• [TASK DIRECTIONS]: Will you quote precisely the lines that run from the top of the material below to the line containing "SC.render.film_transparent = False", both ends included?

[Records contained in a dataset]
○ ○ ○ ○ ○ ○ ○
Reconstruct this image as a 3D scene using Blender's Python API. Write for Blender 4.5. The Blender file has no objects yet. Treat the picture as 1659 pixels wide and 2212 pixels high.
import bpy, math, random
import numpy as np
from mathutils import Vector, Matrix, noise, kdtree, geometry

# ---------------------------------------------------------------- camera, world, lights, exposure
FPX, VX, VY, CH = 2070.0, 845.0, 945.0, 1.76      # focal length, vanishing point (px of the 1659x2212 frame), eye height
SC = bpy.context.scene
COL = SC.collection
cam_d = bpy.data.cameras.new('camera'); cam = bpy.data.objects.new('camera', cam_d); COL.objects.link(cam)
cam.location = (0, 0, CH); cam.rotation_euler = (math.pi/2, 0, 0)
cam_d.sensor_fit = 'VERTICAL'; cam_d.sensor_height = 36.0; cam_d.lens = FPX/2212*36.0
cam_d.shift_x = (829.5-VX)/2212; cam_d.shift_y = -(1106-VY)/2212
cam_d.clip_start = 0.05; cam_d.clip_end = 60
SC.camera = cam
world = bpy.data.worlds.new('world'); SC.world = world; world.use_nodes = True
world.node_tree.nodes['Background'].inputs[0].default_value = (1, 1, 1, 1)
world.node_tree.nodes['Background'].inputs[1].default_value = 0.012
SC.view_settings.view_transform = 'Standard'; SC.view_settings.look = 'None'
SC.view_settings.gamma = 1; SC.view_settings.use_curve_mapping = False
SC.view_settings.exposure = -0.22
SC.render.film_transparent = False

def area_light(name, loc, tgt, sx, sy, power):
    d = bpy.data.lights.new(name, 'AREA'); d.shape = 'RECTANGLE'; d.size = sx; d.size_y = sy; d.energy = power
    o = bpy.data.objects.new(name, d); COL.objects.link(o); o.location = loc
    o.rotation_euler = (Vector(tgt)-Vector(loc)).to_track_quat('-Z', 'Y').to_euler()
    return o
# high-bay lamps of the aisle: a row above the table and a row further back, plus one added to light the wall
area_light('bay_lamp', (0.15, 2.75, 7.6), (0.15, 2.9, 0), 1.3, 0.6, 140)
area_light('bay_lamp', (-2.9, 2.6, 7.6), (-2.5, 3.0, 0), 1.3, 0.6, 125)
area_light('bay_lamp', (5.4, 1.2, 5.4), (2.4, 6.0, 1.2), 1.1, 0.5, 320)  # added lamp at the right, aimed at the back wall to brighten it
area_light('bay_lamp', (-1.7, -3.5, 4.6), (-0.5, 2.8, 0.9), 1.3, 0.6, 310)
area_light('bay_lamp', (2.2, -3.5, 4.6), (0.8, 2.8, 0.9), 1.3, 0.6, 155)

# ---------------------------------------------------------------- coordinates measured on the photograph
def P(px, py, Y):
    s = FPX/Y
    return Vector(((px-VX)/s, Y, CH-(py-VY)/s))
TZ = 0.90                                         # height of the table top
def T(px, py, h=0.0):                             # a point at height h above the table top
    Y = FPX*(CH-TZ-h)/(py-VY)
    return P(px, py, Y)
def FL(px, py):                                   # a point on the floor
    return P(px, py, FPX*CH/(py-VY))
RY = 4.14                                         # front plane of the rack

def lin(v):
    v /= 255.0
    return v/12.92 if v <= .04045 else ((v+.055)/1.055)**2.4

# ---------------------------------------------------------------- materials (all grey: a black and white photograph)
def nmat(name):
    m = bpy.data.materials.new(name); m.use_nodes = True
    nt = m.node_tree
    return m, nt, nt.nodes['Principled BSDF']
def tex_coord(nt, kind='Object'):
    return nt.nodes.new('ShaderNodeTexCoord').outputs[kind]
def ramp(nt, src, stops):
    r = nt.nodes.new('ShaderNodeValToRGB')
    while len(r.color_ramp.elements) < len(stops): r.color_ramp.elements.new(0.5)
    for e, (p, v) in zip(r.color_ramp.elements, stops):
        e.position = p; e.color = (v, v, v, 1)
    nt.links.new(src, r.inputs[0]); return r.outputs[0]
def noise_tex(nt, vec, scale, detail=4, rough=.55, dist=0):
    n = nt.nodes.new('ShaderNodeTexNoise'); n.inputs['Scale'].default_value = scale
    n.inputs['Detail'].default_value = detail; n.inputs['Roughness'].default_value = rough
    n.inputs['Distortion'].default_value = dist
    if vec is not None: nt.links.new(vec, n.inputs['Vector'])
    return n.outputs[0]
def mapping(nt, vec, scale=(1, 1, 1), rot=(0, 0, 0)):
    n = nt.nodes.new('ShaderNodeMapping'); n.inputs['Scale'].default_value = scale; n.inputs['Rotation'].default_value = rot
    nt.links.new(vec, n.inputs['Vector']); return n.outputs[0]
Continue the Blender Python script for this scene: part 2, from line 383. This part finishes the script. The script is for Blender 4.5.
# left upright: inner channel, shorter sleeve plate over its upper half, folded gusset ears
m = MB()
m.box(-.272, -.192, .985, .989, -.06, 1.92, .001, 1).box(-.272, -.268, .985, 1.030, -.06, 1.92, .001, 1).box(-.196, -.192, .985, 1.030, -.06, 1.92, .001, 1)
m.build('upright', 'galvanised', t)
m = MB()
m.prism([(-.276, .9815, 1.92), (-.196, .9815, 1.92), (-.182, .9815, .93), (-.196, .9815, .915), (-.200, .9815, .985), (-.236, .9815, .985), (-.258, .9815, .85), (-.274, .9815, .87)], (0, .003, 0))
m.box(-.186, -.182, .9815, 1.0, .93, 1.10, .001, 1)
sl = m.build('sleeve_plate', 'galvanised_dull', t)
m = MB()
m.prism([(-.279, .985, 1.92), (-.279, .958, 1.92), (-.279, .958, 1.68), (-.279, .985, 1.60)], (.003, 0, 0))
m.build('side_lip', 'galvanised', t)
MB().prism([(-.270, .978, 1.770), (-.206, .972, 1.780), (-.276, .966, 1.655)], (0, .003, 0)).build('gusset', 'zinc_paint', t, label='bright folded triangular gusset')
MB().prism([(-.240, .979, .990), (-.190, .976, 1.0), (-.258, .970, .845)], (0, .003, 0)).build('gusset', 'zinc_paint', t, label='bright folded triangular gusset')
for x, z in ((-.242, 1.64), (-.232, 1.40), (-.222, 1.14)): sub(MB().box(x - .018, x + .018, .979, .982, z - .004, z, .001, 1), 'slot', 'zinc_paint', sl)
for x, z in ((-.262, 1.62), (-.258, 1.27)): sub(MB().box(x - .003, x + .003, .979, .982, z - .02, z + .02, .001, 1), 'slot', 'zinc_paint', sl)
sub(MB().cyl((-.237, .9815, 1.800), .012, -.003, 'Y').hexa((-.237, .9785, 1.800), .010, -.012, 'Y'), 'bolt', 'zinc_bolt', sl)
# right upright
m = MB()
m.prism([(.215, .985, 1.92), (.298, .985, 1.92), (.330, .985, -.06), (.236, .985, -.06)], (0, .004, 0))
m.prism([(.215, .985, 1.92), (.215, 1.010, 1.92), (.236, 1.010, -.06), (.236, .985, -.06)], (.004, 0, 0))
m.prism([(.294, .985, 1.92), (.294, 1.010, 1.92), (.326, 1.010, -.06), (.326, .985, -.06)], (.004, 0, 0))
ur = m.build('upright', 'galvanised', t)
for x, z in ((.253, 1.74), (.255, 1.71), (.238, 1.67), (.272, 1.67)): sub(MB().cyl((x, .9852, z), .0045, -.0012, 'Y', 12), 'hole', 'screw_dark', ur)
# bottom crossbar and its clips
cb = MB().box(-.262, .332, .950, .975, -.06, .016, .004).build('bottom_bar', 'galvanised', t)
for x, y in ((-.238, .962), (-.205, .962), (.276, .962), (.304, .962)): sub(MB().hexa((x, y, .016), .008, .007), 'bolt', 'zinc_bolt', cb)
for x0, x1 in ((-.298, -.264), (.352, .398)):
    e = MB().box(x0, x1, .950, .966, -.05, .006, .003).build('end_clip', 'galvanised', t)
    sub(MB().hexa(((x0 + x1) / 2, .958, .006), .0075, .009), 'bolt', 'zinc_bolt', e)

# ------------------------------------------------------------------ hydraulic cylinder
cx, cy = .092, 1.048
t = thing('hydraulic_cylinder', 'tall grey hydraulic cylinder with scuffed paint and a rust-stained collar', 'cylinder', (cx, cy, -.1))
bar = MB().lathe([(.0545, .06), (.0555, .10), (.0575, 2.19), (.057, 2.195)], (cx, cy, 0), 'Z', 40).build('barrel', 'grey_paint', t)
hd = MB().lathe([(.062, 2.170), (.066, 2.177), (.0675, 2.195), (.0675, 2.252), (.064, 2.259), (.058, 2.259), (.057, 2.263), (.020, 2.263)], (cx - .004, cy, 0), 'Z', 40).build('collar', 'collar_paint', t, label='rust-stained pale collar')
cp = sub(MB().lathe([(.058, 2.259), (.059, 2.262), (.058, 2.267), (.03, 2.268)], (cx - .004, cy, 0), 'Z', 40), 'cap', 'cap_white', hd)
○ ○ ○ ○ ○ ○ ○
• [WRITTEN SOLUTION]:
Reconstruct this image as a 3D scene using Blender's Python API. Write for Blender 4.5. The Blender file has no objects yet. Treat the picture as 1659 pixels wide and 2212 pixels high.
import bpy, math, random
import numpy as np
from mathutils import Vector, Matrix, noise, kdtree, geometry

# ---------------------------------------------------------------- camera, world, lights, exposure
FPX, VX, VY, CH = 2070.0, 845.0, 945.0, 1.76      # focal length, vanishing point (px of the 1659x2212 frame), eye height
SC = bpy.context.scene
COL = SC.collection
cam_d = bpy.data.cameras.new('camera'); cam = bpy.data.objects.new('camera', cam_d); COL.objects.link(cam)
cam.location = (0, 0, CH); cam.rotation_euler = (math.pi/2, 0, 0)
cam_d.sensor_fit = 'VERTICAL'; cam_d.sensor_height = 36.0; cam_d.lens = FPX/2212*36.0
cam_d.shift_x = (829.5-VX)/2212; cam_d.shift_y = -(1106-VY)/2212
cam_d.clip_start = 0.05; cam_d.clip_end = 60
SC.camera = cam
world = bpy.data.worlds.new('world'); SC.world = world; world.use_nodes = True
world.node_tree.nodes['Background'].inputs[0].default_value = (1, 1, 1, 1)
world.node_tree.nodes['Background'].inputs[1].default_value = 0.012
SC.view_settings.view_transform = 'Standard'; SC.view_settings.look = 'None'
SC.view_settings.gamma = 1; SC.view_settings.use_curve_mapping = False
SC.view_settings.exposure = -0.22
SC.render.film_transparent = False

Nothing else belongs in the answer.